Seminar

What explains the population of daytime, optically-thin clouds below one km in the marine trade wind region?

Paquita Zuidema

Paquita Zuidema

University of Miami

Wednesday, 23 August 2023
11:00 am Mountain Time
webinar only

Abstract

The cloud fraction of shallow non-precipitating cumulus residing at the lifting condensation level (LCL) increases in the afternoon, most evident in airborne lidar observations from EUREC4A. This cannot be easily explained by afternoon increases in the ocean sea surface temperature. Observations from the German aircraft HALO platform and from the R/V Ronald H. Brown are used to search for an explanation. Three hypotheses are investigated: 1) afternoon increases of the ocean sea surface temperature help support buoyancy fluxes that lift air parcels to saturation, as seen in tropical regions under low wind speeds; 2) shortwave absorption of the sub-cloud layer helps deepen the sub-cloud layer, so that its mixed-layer height can reach the LCL; 3) clouds form where the sub-cloud layer is already moist, and shortwave absorption further stratifies the lower one km during the afternoon, so that the clouds only remain while forced from above. Analysis to date suggests #3 is the closest to the correct explanation. If so, then the next question is to identify why the daytime cloud layer is more or less moist in some places, and how this relates to moisture redistribution from shallow circulations, or, moisture transport occurring at larger scales. We do not yet have all the answers to the questions we are raising, so expect the presentation to foster more discussion as opposed to a summary of firm findings.

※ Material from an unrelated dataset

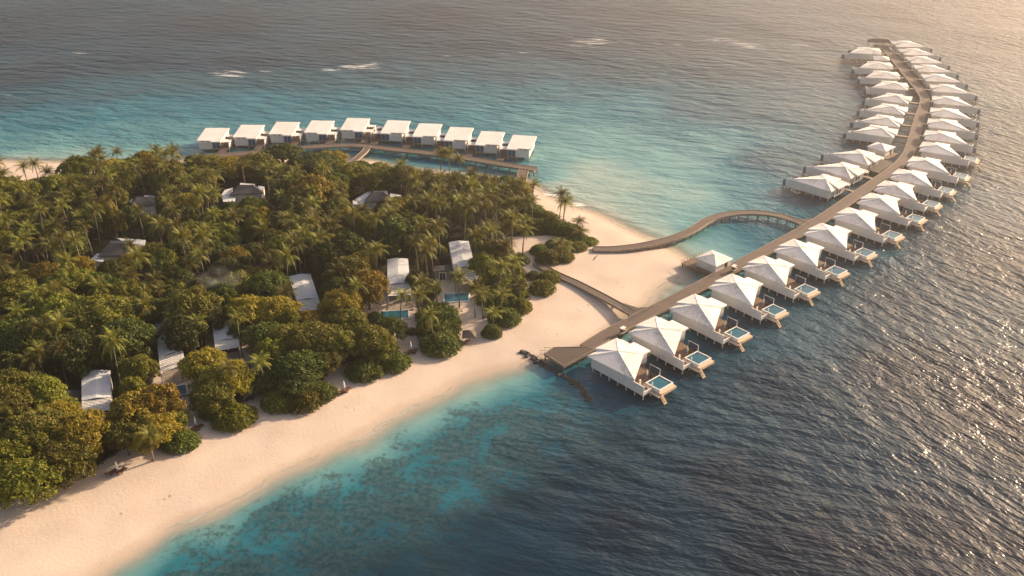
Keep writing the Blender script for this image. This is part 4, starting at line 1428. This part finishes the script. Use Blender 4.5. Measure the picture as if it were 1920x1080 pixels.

Dr. Paquita Zuidema is a Professor in the Department of Atmospheric Sciences at the University of Miami's Rosenstiel School of Marine and Atmospheric Science. She received her BS from the University of Illinois in Champaign-Urbana, and her PhD from the University of Colorado in Boulder. Dr. Zuidema then joined NOAA as a National Research Council postdoctoral fellow, and later as a CIRES scientist in the then Environmental Technology Laboratory, now the Physical Sciences Laboratory. Dr. Zuidema's research focuses on the relationship of warm, shallow clouds to the large-scale environment, with an emphasis on the connection to radiation. She is now the chair of the Atmospheric Sciences Department at the University of Miami.